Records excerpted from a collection
#####
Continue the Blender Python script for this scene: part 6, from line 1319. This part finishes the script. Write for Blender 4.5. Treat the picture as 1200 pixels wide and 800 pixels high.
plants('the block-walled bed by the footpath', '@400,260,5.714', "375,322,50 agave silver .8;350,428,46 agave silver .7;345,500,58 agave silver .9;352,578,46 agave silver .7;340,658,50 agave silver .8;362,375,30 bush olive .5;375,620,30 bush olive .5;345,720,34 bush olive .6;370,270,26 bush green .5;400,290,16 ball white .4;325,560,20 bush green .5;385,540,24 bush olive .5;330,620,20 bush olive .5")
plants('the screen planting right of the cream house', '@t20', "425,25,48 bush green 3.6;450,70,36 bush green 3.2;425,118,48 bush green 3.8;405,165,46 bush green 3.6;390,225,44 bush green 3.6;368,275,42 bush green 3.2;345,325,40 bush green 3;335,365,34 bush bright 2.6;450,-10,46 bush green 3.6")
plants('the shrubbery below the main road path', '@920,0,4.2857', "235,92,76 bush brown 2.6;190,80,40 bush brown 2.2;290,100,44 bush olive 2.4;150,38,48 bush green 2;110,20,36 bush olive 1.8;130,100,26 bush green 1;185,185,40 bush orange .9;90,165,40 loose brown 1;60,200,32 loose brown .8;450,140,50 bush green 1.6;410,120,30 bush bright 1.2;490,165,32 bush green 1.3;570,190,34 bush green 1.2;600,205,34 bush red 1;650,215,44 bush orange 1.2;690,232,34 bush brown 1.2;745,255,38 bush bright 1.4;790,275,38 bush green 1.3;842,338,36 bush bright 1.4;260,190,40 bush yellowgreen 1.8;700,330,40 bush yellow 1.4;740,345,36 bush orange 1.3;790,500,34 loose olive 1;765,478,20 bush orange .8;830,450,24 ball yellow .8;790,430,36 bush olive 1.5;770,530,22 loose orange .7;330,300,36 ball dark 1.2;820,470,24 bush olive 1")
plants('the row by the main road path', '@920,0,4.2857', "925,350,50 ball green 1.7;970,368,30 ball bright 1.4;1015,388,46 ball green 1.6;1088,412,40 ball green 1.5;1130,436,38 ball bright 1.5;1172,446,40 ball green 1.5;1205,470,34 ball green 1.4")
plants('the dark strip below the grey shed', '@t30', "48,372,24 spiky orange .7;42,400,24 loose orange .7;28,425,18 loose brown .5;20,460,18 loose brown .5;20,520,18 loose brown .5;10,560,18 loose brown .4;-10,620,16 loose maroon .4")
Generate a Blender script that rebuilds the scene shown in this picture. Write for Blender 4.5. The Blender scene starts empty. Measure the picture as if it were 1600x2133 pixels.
#####
__WORK INSTRUCTIONS__:
Copy out the full set of records precisely, leaving nothing out.

__RESULT OF THIS TASK__:
Continue the Blender Python script for this scene: part 6, from line 1319. This part finishes the script. Write for Blender 4.5. Treat the picture as 1200 pixels wide and 800 pixels high.
plants('the block-walled bed by the footpath', '@400,260,5.714', "375,322,50 agave silver .8;350,428,46 agave silver .7;345,500,58 agave silver .9;352,578,46 agave silver .7;340,658,50 agave silver .8;362,375,30 bush olive .5;375,620,30 bush olive .5;345,720,34 bush olive .6;370,270,26 bush green .5;400,290,16 ball white .4;325,560,20 bush green .5;385,540,24 bush olive .5;330,620,20 bush olive .5")
plants('the screen planting right of the cream house', '@t20', "425,25,48 bush green 3.6;450,70,36 bush green 3.2;425,118,48 bush green 3.8;405,165,46 bush green 3.6;390,225,44 bush green 3.6;368,275,42 bush green 3.2;345,325,40 bush green 3;335,365,34 bush bright 2.6;450,-10,46 bush green 3.6")
plants('the shrubbery below the main road path', '@920,0,4.2857', "235,92,76 bush brown 2.6;190,80,40 bush brown 2.2;290,100,44 bush olive 2.4;150,38,48 bush green 2;110,20,36 bush olive 1.8;130,100,26 bush green 1;185,185,40 bush orange .9;90,165,40 loose brown 1;60,200,32 loose brown .8;450,140,50 bush green 1.6;410,120,30 bush bright 1.2;490,165,32 bush green 1.3;570,190,34 bush green 1.2;600,205,34 bush red 1;650,215,44 bush orange 1.2;690,232,34 bush brown 1.2;745,255,38 bush bright 1.4;790,275,38 bush green 1.3;842,338,36 bush bright 1.4;260,190,40 bush yellowgreen 1.8;700,330,40 bush yellow 1.4;740,345,36 bush orange 1.3;790,500,34 loose olive 1;765,478,20 bush orange .8;830,450,24 ball yellow .8;790,430,36 bush olive 1.5;770,530,22 loose orange .7;330,300,36 ball dark 1.2;820,470,24 bush olive 1")
plants('the row by the main road path', '@920,0,4.2857', "925,350,50 ball green 1.7;970,368,30 ball bright 1.4;1015,388,46 ball green 1.6;1088,412,40 ball green 1.5;1130,436,38 ball bright 1.5;1172,446,40 ball green 1.5;1205,470,34 ball green 1.4")
plants('the dark strip below the grey shed', '@t30', "48,372,24 spiky orange .7;42,400,24 loose orange .7;28,425,18 loose brown .5;20,460,18 loose brown .5;20,520,18 loose brown .5;10,560,18 loose brown .4;-10,620,16 loose maroon .4")
Generate a Blender script that rebuilds the scene shown in this picture. Write for Blender 4.5. The Blender scene starts empty. Measure the picture as if it were 1600x2133 pixels.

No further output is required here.